In this striking collection, Schutt's prose is thrifty, skillful and mesmerizing, her stories riveting. The author offers a vision of the inner workings of the human psyche, her protagonists unabashedly revealing their flaws. Each story stands alone on its merits, small islands of truth, isolated incidents that make up the whole cloth. The author illustrates exactly how our days are lived out, in moments, decisions, encounters that are remembered later. In subtle and powerful language, Schutt observes the human condition, her message clear and precise.

"Darkest of All" considers the ambivalence of motherhood, small, fragrant boys grown to unpredictable young men; the mother hides her fears behind walls of her own invention; another reminds of the careless intimacies of college life ("Weather is Here, Wish You Were Beautiful"), the focus on pleasures of the moment, knowing it is only a fragment of the rest of a person's life. Yet another meditation on the intransigence of youth and the passage of time is found in "Do You Think I Am Who I Will Be?"

Life is viewed through the prism of age. In "The Human Season", a mother yearns for a visit from her son, who is a great comfort, but he will not come, refusing to bring his new girlfriend to the place where his mother resides with an abusive man, a cad who is bitter and jealous of the mother-son relationship; "The Life of the Palm and the Breast" addresses the sweet pleasures of love and family, so intensely vital that caution lingers in the air, whispering "what if"; a young woman's visit to her grandparents awakens long-forgotten memories in "They Turn Their Bodies into Spears", the quietude and adaptation of old age interrupted by the energy she brings to their home, stimulating recollections of her mother. These thoughts stir the air, unsettling.
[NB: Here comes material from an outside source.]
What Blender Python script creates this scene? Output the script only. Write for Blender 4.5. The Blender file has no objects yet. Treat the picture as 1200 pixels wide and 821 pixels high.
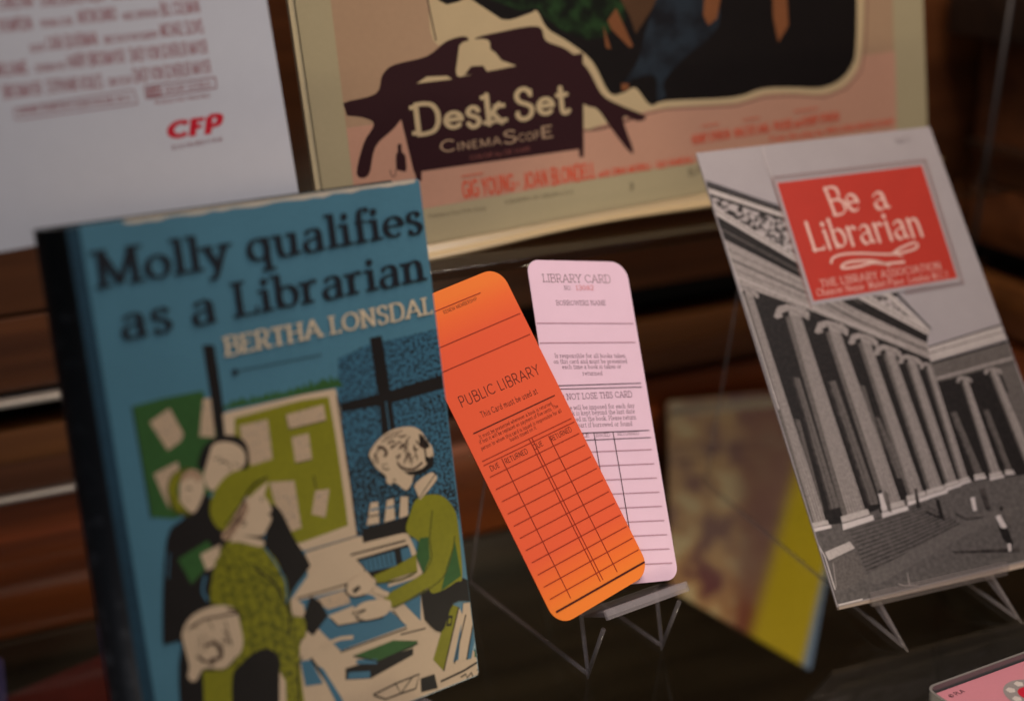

Schutt examines emotions in each small gem, always with an eye on the passage of time, when the past is all there is because the future disappears, eaten by each new day. There are moments of youth and joy; there are moments of grief and despair. In another tale, "Unrediscovered, Unrenamable", a young son's innocent awakening on a summer island is silenced by his mother's cruel and crude response, when he asks, "But what is my purpose?" And in "Winterreise", we learn the pain of watching a friend suffer, sharing the present and avoiding the past, "whatever came before and marked her has been sanded away". In all of these stories, shards of lives are cast on the ground, where the light touches each briefly, illuminating, then moving on to the next.

The collection is written from the perspective of a certain age, the smoldering wisdom that informs the very things that once were puzzling, now ring clear. Schutt possesses a unique gift, a poetic voice that surfaces in the structure and sound of her language. Her voice is individual, recognizable from one tale to the next, as she bites off pieces of lives, each new taste revealing human nature and the consequences of choice. Schutt hops from person to person, moment to moment, reminding us that this is exactly how life occurs, that "it is hard to live above time". Luan Gaines/2005.